__INFORMATION SHOWN__
----------

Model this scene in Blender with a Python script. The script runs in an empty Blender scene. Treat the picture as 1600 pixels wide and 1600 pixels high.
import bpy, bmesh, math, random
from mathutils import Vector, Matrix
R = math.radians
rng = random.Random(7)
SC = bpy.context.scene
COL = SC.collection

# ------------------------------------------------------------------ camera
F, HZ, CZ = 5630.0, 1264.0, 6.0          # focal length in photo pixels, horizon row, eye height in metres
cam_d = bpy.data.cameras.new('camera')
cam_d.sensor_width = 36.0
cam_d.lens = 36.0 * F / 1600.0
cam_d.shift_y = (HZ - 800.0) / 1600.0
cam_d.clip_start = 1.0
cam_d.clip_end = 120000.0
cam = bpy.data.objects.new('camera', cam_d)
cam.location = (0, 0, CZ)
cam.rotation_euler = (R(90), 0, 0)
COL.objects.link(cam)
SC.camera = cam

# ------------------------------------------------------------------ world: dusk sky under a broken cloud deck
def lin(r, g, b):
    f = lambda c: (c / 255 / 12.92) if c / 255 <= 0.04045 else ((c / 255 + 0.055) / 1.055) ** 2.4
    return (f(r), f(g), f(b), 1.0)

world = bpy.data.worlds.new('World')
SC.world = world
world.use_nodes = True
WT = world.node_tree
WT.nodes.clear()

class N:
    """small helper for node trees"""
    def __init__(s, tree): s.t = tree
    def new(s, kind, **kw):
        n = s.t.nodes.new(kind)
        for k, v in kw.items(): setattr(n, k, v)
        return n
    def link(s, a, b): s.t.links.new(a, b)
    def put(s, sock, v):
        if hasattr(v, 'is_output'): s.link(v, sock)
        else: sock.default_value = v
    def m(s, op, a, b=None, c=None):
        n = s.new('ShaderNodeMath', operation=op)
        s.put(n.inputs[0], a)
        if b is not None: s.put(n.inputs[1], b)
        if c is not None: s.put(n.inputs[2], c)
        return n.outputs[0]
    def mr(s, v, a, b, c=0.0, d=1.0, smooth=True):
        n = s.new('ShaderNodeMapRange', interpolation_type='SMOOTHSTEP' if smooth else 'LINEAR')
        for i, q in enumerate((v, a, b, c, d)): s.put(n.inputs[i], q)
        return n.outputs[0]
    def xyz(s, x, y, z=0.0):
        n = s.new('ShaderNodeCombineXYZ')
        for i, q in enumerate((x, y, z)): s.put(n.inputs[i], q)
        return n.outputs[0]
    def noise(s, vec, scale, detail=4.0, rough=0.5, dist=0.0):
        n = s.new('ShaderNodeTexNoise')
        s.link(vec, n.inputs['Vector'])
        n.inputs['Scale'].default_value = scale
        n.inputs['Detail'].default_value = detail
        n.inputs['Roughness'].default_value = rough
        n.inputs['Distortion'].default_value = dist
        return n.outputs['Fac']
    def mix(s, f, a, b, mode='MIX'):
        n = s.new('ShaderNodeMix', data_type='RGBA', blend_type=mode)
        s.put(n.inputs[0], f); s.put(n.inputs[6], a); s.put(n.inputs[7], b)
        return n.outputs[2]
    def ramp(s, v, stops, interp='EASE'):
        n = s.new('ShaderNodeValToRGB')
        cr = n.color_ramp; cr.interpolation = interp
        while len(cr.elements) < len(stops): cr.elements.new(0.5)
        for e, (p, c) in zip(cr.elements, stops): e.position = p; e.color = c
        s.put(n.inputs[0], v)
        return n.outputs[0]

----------

__GIVEN TASK__
Once more, set down the full listing, verbatim.

__OUTPUT__
Model this scene in Blender with a Python script. The script runs in an empty Blender scene. Treat the picture as 1600 pixels wide and 1600 pixels high.
import bpy, bmesh, math, random
from mathutils import Vector, Matrix
R = math.radians
rng = random.Random(7)
SC = bpy.context.scene
COL = SC.collection

# ------------------------------------------------------------------ camera
F, HZ, CZ = 5630.0, 1264.0, 6.0          # focal length in photo pixels, horizon row, eye height in metres
cam_d = bpy.data.cameras.new('camera')
cam_d.sensor_width = 36.0
cam_d.lens = 36.0 * F / 1600.0
cam_d.shift_y = (HZ - 800.0) / 1600.0
cam_d.clip_start = 1.0
cam_d.clip_end = 120000.0
cam = bpy.data.objects.new('camera', cam_d)
cam.location = (0, 0, CZ)
cam.rotation_euler = (R(90), 0, 0)
COL.objects.link(cam)
SC.camera = cam

# ------------------------------------------------------------------ world: dusk sky under a broken cloud deck
def lin(r, g, b):
    f = lambda c: (c / 255 / 12.92) if c / 255 <= 0.04045 else ((c / 255 + 0.055) / 1.055) ** 2.4
    return (f(r), f(g), f(b), 1.0)

world = bpy.data.worlds.new('World')
SC.world = world
world.use_nodes = True
WT = world.node_tree
WT.nodes.clear()

class N:
    """small helper for node trees"""
    def __init__(s, tree): s.t = tree
    def new(s, kind, **kw):
        n = s.t.nodes.new(kind)
        for k, v in kw.items(): setattr(n, k, v)
        return n
    def link(s, a, b): s.t.links.new(a, b)
    def put(s, sock, v):
        if hasattr(v, 'is_output'): s.link(v, sock)
        else: sock.default_value = v
    def m(s, op, a, b=None, c=None):
        n = s.new('ShaderNodeMath', operation=op)
        s.put(n.inputs[0], a)
        if b is not None: s.put(n.inputs[1], b)
        if c is not None: s.put(n.inputs[2], c)
        return n.outputs[0]
    def mr(s, v, a, b, c=0.0, d=1.0, smooth=True):
        n = s.new('ShaderNodeMapRange', interpolation_type='SMOOTHSTEP' if smooth else 'LINEAR')
        for i, q in enumerate((v, a, b, c, d)): s.put(n.inputs[i], q)
        return n.outputs[0]
    def xyz(s, x, y, z=0.0):
        n = s.new('ShaderNodeCombineXYZ')
        for i, q in enumerate((x, y, z)): s.put(n.inputs[i], q)
        return n.outputs[0]
    def noise(s, vec, scale, detail=4.0, rough=0.5, dist=0.0):
        n = s.new('ShaderNodeTexNoise')
        s.link(vec, n.inputs['Vector'])
        n.inputs['Scale'].default_value = scale
        n.inputs['Detail'].default_value = detail
        n.inputs['Roughness'].default_value = rough
        n.inputs['Distortion'].default_value = dist
        return n.outputs['Fac']
    def mix(s, f, a, b, mode='MIX'):
        n = s.new('ShaderNodeMix', data_type='RGBA', blend_type=mode)
        s.put(n.inputs[0], f); s.put(n.inputs[6], a); s.put(n.inputs[7], b)
        return n.outputs[2]
    def ramp(s, v, stops, interp='EASE'):
        n = s.new('ShaderNodeValToRGB')
        cr = n.color_ramp; cr.interpolation = interp
        while len(cr.elements) < len(stops): cr.elements.new(0.5)
        for e, (p, c) in zip(cr.elements, stops): e.position = p; e.color = c
        s.put(n.inputs[0], v)
        return n.outputs[0]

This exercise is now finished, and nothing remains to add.